Introduction
Intellectual property is a complicated matter of human relations. People busy with artistic activities or scientific work often need to legally fix their right for this or that invention they make in order to be able to regulate the use of the invention and participate in any attempts to sell it and share its benefits. Accordingly, the countries of the international community develop laws that regulate intellectual property (IP) relations (Schaper and Volery, 2007). These laws are based on the same notions including patent, trademark, copyright, etc., but they differ from country to country. Australian IP laws have their specificity and the analysis of the proposed case study allows us to apply the Australian IP laws to the facts considered.
Case Summary
The very case under analysis touches upon several issues of patent law and trademark protection law as well. The point in the case is that Jenny and Garry McDonald have invented the machine for gathering horse manure from their land possessions (Backer, 2001). This machine is based on the loan mower technology, incorporates several other already existing agricultural techniques, and uses the computerized software solutions designed directly by Garry. The title chosen for the machine is McDonald’s Muckracker, and the family plant use the trademark of the McDonald’s fast food stores for their invention (Backer, 2001). Thus, several patent and trademark issues can be singled out in this case.

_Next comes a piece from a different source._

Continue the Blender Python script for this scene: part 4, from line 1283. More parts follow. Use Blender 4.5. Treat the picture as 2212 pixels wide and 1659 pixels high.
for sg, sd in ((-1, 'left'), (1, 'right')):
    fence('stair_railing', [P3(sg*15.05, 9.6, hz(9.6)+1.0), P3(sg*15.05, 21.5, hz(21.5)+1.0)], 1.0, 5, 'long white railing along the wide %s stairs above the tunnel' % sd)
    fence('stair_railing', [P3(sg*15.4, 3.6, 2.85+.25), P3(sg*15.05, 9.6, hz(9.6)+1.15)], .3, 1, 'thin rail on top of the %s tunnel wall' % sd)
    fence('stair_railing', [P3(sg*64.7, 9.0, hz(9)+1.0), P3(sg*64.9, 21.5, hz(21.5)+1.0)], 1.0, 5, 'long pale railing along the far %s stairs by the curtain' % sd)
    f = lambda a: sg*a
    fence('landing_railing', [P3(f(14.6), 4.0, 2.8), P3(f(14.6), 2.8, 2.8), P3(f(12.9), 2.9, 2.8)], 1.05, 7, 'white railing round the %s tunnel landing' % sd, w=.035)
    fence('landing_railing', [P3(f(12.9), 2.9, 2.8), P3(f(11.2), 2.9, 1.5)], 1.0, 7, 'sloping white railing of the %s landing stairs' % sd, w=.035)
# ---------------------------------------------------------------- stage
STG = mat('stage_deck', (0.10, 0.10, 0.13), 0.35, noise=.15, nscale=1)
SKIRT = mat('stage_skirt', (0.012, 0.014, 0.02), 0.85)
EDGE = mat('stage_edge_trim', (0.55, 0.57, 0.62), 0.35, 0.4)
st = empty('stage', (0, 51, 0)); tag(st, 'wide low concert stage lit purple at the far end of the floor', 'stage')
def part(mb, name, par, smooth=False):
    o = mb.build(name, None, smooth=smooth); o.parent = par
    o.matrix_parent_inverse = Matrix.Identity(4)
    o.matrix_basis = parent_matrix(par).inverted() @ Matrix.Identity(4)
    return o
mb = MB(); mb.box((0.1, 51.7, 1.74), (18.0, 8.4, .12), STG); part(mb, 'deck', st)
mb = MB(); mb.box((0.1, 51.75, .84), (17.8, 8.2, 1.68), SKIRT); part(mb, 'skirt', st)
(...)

Intellectual Property Issues
The first issue about the case is the right of the inventors to use the inventions of other people, i. e. “a combination of known agricultural techniques”, for their machine (Backer, 2001). As the patent law states, “patents give effective protection if you have invented a new technology that will lead to a product, composition or process with significant long-term commercial gain” (Australian Government, 2009). Drawing from this, if the inventors of the unnamed agricultural techniques have patented them, Mcdonald’s has no legal right to reproduce or use those techniques in any way without the patent owner’s consent.
The point that might solve this controversy is the probability of the fact that the patents for the techniques used by Mcdonald’s have expired without the proper prolongation and fees contribution by their inventors (Backer, 2001). According to the Australian patent law, “the maximum term of a standard patent is 20 years” and beginning from the fifth year of the patent ownership, the owner has to pay annual fees that increase proportionately on every anniversary of the patent filing (Australian Government, 2009). In case if the term of the patent has expired or the owners failed to provide the annual fees for the patent maintenance, the invention by McDonald’s can be registered and used without any issues in this respect.
However, another patent-related issue arises from the promise made by McDonald’s to their neighbor old Clarrie. The issue here is observed in the fact that the neighbor might decide to register the inventions as his one before McDonald’s copes with this task or in case if they drop the idea of registration at all. According to the Australian laws, the procedure of filing and obtaining the patent is time- and funds-consuming; therefore many people decide not to patent their inventions. Without a patent, the invention is unprotected, and the Australian IP Office cannot provide any other help to such inventions but advice: “In that case, you would have to assess the risk of someone obtaining your invention through industrial espionage or, if your invention is a product, by reverse engineering” (Australian Government, 2009). Therefore, if McDonald’s fails to patent their invention, the latter might be patented by another person or used openly by all the competitors in the market.
Further on, the case under consideration presents a trademark-related dispute. The issue here concerns the wish of Mcdonald’s to use the trademark of the fast-food stores of the same title, i. e. McDonald’s, for marking their invention. Jenny and Garry plan to use the yellow letter M as their invention’s logo, but the letter of the color and form they want to use is already a registered trademark of the above-mentioned fast food stores network (Backer, 2001). The Australian trademark law states that “a registered trademark gives you the legal right to use, license or sell it within Australia for the goods and services for which it is registered” (Australian Government, 2009). Therefore, adopting the already registered trademark will cause legal issues for Jenny and Garry if they decide to market their invention openly in Australia or any other country. To avoid problems, McDonald’s should look for another logo for their invention, check it with the Australia IP Office for being already in use, and if it is free, register it before other inventors do it.
Conclusions
Thus, besides the obvious usefulness of the invention by the McDonalds, its registration and further introduction to the market are complicated by the evident patent and trademark issues that need to be solved before the invention is widely promoted or sold.
References
- Australian Government. (2009). Patents. Web.
- Backer, C. (2001). Intellectual Property Issues Case Study. School of Business, University of Ballarat.
- Schaper, M. and Volery, T. (2007). Entrepreneurship and Small Business. 2nd Pacific Rim Edition, Milton, Qld: John Wiley & Sons Australia.